Abu-Ghazaleh Stresses the Need for an Agreement to Open E-Trade Markets
20 May 2012
At the first meeting of the WTO panel
During the meeting, discussions focused on the various significant aspects for the Arab countries and Abu-Ghazaleh presented the paper he will demonstrate at the meeting of the WTO panel through which he addressed issues that need to be tackled to encounter 21 Century’s trade challenges
GENEVA --- May 20, 2012 --- The panel of the World Trade Organization (WTO) stakeholders responsible for examining and analyzing challenges to global trade opening in the 21st Century, held its first meeting chaired by WTO Director-General Mr. Pascal Lamy with the presence of the panel’s 12 experts.

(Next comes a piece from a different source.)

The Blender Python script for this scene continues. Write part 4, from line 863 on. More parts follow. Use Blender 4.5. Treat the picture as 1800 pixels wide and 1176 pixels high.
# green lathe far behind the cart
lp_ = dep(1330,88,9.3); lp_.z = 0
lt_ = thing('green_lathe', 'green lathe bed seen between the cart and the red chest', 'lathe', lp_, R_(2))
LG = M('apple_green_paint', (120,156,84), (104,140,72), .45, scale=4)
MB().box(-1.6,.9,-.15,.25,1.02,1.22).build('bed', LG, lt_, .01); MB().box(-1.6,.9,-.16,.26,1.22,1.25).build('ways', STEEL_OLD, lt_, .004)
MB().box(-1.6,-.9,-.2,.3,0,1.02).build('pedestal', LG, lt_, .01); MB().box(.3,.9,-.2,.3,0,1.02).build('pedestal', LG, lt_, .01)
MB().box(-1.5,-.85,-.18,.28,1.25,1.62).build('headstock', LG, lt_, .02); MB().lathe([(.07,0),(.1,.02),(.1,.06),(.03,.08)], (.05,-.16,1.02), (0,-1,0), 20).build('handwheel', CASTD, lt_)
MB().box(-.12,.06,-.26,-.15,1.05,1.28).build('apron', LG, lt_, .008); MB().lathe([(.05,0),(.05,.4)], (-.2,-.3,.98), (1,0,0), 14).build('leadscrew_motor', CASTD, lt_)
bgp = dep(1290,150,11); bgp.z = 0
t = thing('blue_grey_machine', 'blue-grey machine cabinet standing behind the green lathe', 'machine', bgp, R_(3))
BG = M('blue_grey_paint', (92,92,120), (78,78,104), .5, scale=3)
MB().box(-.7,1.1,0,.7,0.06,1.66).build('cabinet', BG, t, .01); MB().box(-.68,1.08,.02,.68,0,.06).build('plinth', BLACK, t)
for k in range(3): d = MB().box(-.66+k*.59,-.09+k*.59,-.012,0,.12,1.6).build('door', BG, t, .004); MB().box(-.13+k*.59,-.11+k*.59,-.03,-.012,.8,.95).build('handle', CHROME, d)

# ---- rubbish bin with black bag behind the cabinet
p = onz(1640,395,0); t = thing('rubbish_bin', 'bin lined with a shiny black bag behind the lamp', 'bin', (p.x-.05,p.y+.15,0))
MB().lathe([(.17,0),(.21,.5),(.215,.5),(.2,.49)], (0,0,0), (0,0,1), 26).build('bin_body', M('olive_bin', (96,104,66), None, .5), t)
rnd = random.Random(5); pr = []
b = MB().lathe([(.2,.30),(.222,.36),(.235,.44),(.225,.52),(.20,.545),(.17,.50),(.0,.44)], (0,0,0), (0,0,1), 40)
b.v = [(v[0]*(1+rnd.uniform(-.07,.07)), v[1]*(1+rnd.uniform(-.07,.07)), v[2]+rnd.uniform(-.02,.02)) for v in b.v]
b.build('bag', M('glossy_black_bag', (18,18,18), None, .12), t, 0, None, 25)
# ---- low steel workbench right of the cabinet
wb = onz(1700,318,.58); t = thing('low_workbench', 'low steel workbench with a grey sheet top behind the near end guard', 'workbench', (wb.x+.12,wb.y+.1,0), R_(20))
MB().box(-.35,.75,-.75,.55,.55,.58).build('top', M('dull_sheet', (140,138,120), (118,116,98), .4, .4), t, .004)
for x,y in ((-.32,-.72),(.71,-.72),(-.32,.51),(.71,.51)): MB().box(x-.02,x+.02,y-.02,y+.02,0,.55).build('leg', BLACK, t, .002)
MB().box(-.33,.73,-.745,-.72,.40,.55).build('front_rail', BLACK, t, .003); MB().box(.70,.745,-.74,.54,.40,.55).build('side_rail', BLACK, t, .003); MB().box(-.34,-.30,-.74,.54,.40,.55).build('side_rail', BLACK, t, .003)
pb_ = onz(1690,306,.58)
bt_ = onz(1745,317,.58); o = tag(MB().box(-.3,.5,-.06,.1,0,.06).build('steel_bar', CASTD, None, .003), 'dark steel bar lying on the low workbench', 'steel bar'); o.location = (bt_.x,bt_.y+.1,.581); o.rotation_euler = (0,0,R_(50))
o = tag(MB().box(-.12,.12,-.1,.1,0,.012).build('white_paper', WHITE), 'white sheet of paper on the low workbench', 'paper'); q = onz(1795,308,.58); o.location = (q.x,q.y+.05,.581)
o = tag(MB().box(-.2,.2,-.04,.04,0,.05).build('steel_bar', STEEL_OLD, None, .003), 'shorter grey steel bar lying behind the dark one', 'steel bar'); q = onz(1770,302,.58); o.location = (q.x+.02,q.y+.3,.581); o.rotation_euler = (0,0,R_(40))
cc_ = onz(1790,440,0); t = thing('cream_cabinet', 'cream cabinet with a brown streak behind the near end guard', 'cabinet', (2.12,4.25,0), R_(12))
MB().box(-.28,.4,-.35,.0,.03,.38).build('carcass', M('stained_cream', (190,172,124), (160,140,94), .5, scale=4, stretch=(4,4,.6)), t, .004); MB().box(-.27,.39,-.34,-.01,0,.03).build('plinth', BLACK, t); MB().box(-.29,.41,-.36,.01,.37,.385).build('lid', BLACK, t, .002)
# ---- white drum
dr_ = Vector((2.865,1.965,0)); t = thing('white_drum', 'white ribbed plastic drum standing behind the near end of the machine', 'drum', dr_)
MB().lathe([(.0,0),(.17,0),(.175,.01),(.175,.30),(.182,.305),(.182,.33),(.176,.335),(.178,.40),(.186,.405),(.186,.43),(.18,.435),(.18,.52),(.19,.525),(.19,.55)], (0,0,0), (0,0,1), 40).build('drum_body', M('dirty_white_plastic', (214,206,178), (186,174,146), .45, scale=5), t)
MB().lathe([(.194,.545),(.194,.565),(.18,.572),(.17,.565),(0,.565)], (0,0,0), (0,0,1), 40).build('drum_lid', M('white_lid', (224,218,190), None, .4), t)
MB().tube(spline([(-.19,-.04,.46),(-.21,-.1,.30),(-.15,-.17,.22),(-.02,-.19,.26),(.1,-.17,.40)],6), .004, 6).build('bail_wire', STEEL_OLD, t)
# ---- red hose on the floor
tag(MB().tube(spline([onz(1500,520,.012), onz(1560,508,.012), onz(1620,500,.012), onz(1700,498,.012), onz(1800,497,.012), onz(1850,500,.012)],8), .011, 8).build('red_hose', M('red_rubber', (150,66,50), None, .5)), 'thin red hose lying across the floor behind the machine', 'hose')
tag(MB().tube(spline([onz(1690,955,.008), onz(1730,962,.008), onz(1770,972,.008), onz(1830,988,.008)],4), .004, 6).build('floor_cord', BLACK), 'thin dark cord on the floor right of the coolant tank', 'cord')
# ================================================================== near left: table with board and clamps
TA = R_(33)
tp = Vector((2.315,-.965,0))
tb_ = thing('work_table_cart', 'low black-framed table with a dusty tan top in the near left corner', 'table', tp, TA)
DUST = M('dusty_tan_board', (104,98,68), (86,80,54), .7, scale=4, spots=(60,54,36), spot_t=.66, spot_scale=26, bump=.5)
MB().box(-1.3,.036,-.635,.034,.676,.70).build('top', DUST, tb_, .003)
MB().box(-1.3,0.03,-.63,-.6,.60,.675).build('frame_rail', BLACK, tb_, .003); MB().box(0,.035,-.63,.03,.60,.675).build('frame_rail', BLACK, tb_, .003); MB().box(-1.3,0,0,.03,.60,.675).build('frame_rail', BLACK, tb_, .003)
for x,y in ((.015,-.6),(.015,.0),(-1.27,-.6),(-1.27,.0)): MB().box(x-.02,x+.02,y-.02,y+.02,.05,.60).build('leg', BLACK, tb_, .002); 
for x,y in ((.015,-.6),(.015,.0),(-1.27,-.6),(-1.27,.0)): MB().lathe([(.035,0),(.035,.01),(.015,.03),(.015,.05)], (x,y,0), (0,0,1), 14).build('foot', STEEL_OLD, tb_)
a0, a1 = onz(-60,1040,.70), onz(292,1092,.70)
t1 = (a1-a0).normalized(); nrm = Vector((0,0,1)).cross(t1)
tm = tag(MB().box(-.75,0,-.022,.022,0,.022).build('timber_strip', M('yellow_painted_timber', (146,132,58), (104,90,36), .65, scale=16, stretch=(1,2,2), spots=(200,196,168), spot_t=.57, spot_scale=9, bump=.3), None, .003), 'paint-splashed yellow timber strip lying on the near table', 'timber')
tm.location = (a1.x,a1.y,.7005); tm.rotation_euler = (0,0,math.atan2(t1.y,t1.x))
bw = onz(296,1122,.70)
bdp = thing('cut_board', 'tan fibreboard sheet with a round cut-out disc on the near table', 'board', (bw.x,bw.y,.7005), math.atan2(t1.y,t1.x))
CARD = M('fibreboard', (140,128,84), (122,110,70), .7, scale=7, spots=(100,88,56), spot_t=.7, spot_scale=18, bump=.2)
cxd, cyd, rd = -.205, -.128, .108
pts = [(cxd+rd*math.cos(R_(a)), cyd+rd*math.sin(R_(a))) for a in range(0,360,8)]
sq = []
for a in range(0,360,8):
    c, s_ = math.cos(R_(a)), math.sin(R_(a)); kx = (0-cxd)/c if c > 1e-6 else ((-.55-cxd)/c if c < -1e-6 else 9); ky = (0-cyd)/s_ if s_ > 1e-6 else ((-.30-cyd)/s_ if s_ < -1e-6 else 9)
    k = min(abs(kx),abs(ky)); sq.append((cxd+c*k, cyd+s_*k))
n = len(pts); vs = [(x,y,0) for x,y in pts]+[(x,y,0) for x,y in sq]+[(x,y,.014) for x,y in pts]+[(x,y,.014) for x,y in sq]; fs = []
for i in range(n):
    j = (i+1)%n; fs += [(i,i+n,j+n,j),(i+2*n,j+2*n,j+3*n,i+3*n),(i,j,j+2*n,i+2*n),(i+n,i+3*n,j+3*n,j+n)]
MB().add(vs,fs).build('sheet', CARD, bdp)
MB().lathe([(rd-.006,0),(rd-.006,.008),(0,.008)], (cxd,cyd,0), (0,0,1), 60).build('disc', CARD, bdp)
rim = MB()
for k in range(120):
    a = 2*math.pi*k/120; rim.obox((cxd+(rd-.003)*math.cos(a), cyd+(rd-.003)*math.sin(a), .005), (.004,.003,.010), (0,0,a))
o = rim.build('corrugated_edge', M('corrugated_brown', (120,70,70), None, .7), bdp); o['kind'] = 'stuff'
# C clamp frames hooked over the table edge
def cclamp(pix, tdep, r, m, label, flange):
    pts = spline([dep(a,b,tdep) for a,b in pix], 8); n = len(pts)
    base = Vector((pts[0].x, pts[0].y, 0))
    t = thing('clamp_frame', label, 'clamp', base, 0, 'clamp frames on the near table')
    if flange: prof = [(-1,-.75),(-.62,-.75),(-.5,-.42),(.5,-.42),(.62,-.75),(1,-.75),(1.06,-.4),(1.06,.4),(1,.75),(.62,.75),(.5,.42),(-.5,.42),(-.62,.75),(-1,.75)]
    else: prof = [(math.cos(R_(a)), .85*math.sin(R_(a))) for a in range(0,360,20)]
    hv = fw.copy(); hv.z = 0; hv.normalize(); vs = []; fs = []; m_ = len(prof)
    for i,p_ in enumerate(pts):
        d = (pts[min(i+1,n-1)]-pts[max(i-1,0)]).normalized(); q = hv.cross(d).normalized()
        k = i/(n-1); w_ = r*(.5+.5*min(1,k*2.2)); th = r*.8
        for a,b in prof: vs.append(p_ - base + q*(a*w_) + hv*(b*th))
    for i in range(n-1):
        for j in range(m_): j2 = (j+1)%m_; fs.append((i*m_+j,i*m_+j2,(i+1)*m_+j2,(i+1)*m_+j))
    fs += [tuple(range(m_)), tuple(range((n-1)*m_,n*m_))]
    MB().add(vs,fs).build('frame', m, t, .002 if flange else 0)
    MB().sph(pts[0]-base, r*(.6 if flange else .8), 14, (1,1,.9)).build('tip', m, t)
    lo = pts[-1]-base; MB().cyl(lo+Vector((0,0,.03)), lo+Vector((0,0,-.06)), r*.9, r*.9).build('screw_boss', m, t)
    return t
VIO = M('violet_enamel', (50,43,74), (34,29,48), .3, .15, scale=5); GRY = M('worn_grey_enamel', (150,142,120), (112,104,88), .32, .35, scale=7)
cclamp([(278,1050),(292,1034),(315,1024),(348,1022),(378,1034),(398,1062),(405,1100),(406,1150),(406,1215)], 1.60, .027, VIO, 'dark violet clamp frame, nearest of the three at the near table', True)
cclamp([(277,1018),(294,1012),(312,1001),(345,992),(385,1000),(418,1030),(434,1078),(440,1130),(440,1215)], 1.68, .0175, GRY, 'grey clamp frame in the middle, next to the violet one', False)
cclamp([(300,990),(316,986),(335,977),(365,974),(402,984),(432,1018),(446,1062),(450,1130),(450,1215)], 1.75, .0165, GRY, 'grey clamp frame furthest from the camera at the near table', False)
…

The panel was formed on April 13, 2012 based on the demand of Lamy suggested that the profound transformations in the world economy require the WTO and the multilateral trading system to look at the drivers of today and tomorrow's trade, to look at trade patterns and at what it means to open global trade in the XXI century, bearing in mind the role of trade in contributing to sustainable development, growth, jobs and poverty alleviation. The analysis of these world trade drivers, which will be produced by the 12 panelists in early 2013, can make an important contribution to debate between Members on the best way to tackle these challenges, Mr. Lamy said.
Talal Abu-Ghazaleh, chairman of Talal Abu-Ghazaleh Organization (TAG-Org), a member of the panel met a day earlier at a headquarters of the League of Arab States in Geneva with Arab ambassadors and delegates at the WTO in an advisory meeting based on an invitation by Permanent Representative at Qatar Mission to the UN HE Sheikha Alya bint Ahmed bin Saif Al Thani with a recommendation from Ambassador Abdul-Aziz Al-Otaibi, permanent ambassador of Saudi Arabia to the WTO.
During the meeting, discussions focused on the various significant aspects for the Arab countries and Abu-Ghazaleh presented the paper he will demonstrate at the meeting of the WTO panel through which he addressed issues that need to be tackled to encounter 21 Century’s trade challenges and to draw the future of the global trade in an attempt to realize sustainable development and create job opportunities to alleviate poverty.
The panel set out its agenda to present its report at the beginning of 2013 to become a research paper presented to ministers of the WTO member countries.
The program included suggestions proposed by Abu-Ghazaleh mainly:
• The need to negotiate a multi-lateral agreement on e-commerce within the knowledge revolution era
• Resumption of the Doha Round trade negotiations
• Taking the private sector’s point of view as it’s the one concerned with the negotiations without having the right to participate in negotiations nor in decision making.
• Reconsideration of the one commitment principle
• Reconsideration of the consensus principle in making decisions
• Coordination with international development institutions in an institutional mechanism to achieve the trade’s goal of sustainable and comprehensive development
• Giving priority to trade services particularly via the Internet.
• Challenges of the new trade pattern (made in the world) as a result of the passage of the production and trade in a number of countries before the product reaches consumers
• The need for new criteria to classify countries instead of “developed” and “developing” based on new standards that conform with the knowledge society.